**Stored data**
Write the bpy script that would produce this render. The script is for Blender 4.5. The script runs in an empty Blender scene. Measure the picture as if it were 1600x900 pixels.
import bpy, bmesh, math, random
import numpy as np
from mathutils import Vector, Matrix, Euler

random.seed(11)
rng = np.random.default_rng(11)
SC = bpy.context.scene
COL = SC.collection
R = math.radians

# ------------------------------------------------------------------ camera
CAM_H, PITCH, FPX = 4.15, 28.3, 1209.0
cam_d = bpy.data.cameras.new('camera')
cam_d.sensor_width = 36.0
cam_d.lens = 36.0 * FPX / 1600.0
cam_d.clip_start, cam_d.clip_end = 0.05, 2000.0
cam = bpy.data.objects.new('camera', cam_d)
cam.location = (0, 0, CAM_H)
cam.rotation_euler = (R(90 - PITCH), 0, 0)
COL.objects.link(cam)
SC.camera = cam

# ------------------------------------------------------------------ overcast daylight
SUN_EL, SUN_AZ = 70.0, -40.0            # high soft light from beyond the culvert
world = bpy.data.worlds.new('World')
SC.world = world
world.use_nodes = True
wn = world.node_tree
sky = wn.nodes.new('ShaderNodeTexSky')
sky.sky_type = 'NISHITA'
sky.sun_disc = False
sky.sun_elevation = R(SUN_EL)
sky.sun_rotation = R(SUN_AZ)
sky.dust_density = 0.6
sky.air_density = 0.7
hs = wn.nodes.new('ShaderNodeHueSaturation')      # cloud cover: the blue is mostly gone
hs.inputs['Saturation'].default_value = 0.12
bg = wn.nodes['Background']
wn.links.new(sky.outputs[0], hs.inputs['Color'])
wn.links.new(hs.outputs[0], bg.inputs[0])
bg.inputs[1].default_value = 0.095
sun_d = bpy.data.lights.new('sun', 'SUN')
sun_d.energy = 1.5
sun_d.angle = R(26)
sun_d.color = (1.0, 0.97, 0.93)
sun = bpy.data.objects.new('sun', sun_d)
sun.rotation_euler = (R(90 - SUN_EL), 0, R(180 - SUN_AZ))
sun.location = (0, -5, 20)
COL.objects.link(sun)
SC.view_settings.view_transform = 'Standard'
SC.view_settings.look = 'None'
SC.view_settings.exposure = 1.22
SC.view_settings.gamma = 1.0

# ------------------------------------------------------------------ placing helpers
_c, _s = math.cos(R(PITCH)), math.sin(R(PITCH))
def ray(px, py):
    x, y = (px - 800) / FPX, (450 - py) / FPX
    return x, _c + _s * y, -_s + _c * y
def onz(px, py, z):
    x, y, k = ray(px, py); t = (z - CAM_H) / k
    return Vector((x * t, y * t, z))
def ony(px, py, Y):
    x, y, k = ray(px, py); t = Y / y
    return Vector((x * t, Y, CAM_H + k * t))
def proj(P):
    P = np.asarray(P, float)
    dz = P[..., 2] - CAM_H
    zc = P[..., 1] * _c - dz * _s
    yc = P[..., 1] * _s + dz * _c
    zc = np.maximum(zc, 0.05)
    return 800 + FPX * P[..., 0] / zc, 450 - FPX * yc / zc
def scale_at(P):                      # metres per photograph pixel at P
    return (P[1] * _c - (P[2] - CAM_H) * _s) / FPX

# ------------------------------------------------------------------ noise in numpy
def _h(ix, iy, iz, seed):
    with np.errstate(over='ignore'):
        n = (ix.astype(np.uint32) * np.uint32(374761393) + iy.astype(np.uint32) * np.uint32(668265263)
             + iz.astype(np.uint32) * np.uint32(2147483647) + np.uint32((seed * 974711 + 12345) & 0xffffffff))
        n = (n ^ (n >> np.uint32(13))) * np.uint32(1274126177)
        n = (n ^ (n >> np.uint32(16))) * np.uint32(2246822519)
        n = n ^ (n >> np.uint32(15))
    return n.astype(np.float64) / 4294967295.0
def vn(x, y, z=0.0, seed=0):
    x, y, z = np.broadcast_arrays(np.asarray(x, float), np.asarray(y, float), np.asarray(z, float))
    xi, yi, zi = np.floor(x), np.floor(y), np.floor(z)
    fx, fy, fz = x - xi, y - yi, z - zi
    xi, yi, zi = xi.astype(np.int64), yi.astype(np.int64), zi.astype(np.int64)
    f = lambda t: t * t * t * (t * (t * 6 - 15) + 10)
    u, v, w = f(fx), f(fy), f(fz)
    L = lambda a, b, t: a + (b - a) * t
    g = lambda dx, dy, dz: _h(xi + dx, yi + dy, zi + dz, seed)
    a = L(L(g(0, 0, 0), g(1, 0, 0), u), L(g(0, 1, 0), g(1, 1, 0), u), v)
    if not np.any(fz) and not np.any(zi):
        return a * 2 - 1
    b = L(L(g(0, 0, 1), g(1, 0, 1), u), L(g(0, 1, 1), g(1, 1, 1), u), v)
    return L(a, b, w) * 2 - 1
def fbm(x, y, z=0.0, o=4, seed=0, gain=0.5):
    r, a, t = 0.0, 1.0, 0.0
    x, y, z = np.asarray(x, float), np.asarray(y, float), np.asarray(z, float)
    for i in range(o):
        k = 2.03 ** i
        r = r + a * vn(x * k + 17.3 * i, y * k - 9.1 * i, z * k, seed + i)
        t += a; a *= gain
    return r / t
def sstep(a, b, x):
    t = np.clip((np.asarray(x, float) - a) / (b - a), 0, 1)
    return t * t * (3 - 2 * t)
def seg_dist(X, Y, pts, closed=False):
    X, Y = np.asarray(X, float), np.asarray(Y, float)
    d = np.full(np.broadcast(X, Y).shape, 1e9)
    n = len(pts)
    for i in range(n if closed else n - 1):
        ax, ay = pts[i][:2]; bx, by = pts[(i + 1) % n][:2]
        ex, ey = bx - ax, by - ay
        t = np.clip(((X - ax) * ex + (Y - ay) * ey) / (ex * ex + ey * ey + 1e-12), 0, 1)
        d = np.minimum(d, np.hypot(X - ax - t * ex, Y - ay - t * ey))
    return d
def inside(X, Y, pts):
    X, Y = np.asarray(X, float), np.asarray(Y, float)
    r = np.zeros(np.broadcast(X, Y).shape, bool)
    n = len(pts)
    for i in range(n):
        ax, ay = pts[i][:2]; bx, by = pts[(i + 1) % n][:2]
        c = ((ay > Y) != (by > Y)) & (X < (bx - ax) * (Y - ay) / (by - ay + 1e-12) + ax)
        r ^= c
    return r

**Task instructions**
Repeat the data in its entirety, character for character.

**Solution for this exercise**
Write the bpy script that would produce this render. The script is for Blender 4.5. The script runs in an empty Blender scene. Measure the picture as if it were 1600x900 pixels.
import bpy, bmesh, math, random
import numpy as np
from mathutils import Vector, Matrix, Euler

random.seed(11)
rng = np.random.default_rng(11)
SC = bpy.context.scene
COL = SC.collection
R = math.radians

# ------------------------------------------------------------------ camera
CAM_H, PITCH, FPX = 4.15, 28.3, 1209.0
cam_d = bpy.data.cameras.new('camera')
cam_d.sensor_width = 36.0
cam_d.lens = 36.0 * FPX / 1600.0
cam_d.clip_start, cam_d.clip_end = 0.05, 2000.0
cam = bpy.data.objects.new('camera', cam_d)
cam.location = (0, 0, CAM_H)
cam.rotation_euler = (R(90 - PITCH), 0, 0)
COL.objects.link(cam)
SC.camera = cam

# ------------------------------------------------------------------ overcast daylight
SUN_EL, SUN_AZ = 70.0, -40.0            # high soft light from beyond the culvert
world = bpy.data.worlds.new('World')
SC.world = world
world.use_nodes = True
wn = world.node_tree
sky = wn.nodes.new('ShaderNodeTexSky')
sky.sky_type = 'NISHITA'
sky.sun_disc = False
sky.sun_elevation = R(SUN_EL)
sky.sun_rotation = R(SUN_AZ)
sky.dust_density = 0.6
sky.air_density = 0.7
hs = wn.nodes.new('ShaderNodeHueSaturation')      # cloud cover: the blue is mostly gone
hs.inputs['Saturation'].default_value = 0.12
bg = wn.nodes['Background']
wn.links.new(sky.outputs[0], hs.inputs['Color'])
wn.links.new(hs.outputs[0], bg.inputs[0])
bg.inputs[1].default_value = 0.095
sun_d = bpy.data.lights.new('sun', 'SUN')
sun_d.energy = 1.5
sun_d.angle = R(26)
sun_d.color = (1.0, 0.97, 0.93)
sun = bpy.data.objects.new('sun', sun_d)
sun.rotation_euler = (R(90 - SUN_EL), 0, R(180 - SUN_AZ))
sun.location = (0, -5, 20)
COL.objects.link(sun)
SC.view_settings.view_transform = 'Standard'
SC.view_settings.look = 'None'
SC.view_settings.exposure = 1.22
SC.view_settings.gamma = 1.0

# ------------------------------------------------------------------ placing helpers
_c, _s = math.cos(R(PITCH)), math.sin(R(PITCH))
def ray(px, py):
    x, y = (px - 800) / FPX, (450 - py) / FPX
    return x, _c + _s * y, -_s + _c * y
def onz(px, py, z):
    x, y, k = ray(px, py); t = (z - CAM_H) / k
    return Vector((x * t, y * t, z))
def ony(px, py, Y):
    x, y, k = ray(px, py); t = Y / y
    return Vector((x * t, Y, CAM_H + k * t))
def proj(P):
    P = np.asarray(P, float)
    dz = P[..., 2] - CAM_H
    zc = P[..., 1] * _c - dz * _s
    yc = P[..., 1] * _s + dz * _c
    zc = np.maximum(zc, 0.05)
    return 800 + FPX * P[..., 0] / zc, 450 - FPX * yc / zc
def scale_at(P):                      # metres per photograph pixel at P
    return (P[1] * _c - (P[2] - CAM_H) * _s) / FPX

# ------------------------------------------------------------------ noise in numpy
def _h(ix, iy, iz, seed):
    with np.errstate(over='ignore'):
        n = (ix.astype(np.uint32) * np.uint32(374761393) + iy.astype(np.uint32) * np.uint32(668265263)
             + iz.astype(np.uint32) * np.uint32(2147483647) + np.uint32((seed * 974711 + 12345) & 0xffffffff))
        n = (n ^ (n >> np.uint32(13))) * np.uint32(1274126177)
        n = (n ^ (n >> np.uint32(16))) * np.uint32(2246822519)
        n = n ^ (n >> np.uint32(15))
    return n.astype(np.float64) / 4294967295.0
def vn(x, y, z=0.0, seed=0):
    x, y, z = np.broadcast_arrays(np.asarray(x, float), np.asarray(y, float), np.asarray(z, float))
    xi, yi, zi = np.floor(x), np.floor(y), np.floor(z)
    fx, fy, fz = x - xi, y - yi, z - zi
    xi, yi, zi = xi.astype(np.int64), yi.astype(np.int64), zi.astype(np.int64)
    f = lambda t: t * t * t * (t * (t * 6 - 15) + 10)
    u, v, w = f(fx), f(fy), f(fz)
    L = lambda a, b, t: a + (b - a) * t
    g = lambda dx, dy, dz: _h(xi + dx, yi + dy, zi + dz, seed)
    a = L(L(g(0, 0, 0), g(1, 0, 0), u), L(g(0, 1, 0), g(1, 1, 0), u), v)
    if not np.any(fz) and not np.any(zi):
        return a * 2 - 1
    b = L(L(g(0, 0, 1), g(1, 0, 1), u), L(g(0, 1, 1), g(1, 1, 1), u), v)
    return L(a, b, w) * 2 - 1
def fbm(x, y, z=0.0, o=4, seed=0, gain=0.5):
    r, a, t = 0.0, 1.0, 0.0
    x, y, z = np.asarray(x, float), np.asarray(y, float), np.asarray(z, float)
    for i in range(o):
        k = 2.03 ** i
        r = r + a * vn(x * k + 17.3 * i, y * k - 9.1 * i, z * k, seed + i)
        t += a; a *= gain
    return r / t
def sstep(a, b, x):
    t = np.clip((np.asarray(x, float) - a) / (b - a), 0, 1)
    return t * t * (3 - 2 * t)
def seg_dist(X, Y, pts, closed=False):
    X, Y = np.asarray(X, float), np.asarray(Y, float)
    d = np.full(np.broadcast(X, Y).shape, 1e9)
    n = len(pts)
    for i in range(n if closed else n - 1):
        ax, ay = pts[i][:2]; bx, by = pts[(i + 1) % n][:2]
        ex, ey = bx - ax, by - ay
        t = np.clip(((X - ax) * ex + (Y - ay) * ey) / (ex * ex + ey * ey + 1e-12), 0, 1)
        d = np.minimum(d, np.hypot(X - ax - t * ex, Y - ay - t * ey))
    return d
def inside(X, Y, pts):
    X, Y = np.asarray(X, float), np.asarray(Y, float)
    r = np.zeros(np.broadcast(X, Y).shape, bool)
    n = len(pts)
    for i in range(n):
        ax, ay = pts[i][:2]; bx, by = pts[(i + 1) % n][:2]
        c = ((ay > Y) != (by > Y)) & (X < (bx - ax) * (Y - ay) / (by - ay + 1e-12) + ax)
        r ^= c
    return r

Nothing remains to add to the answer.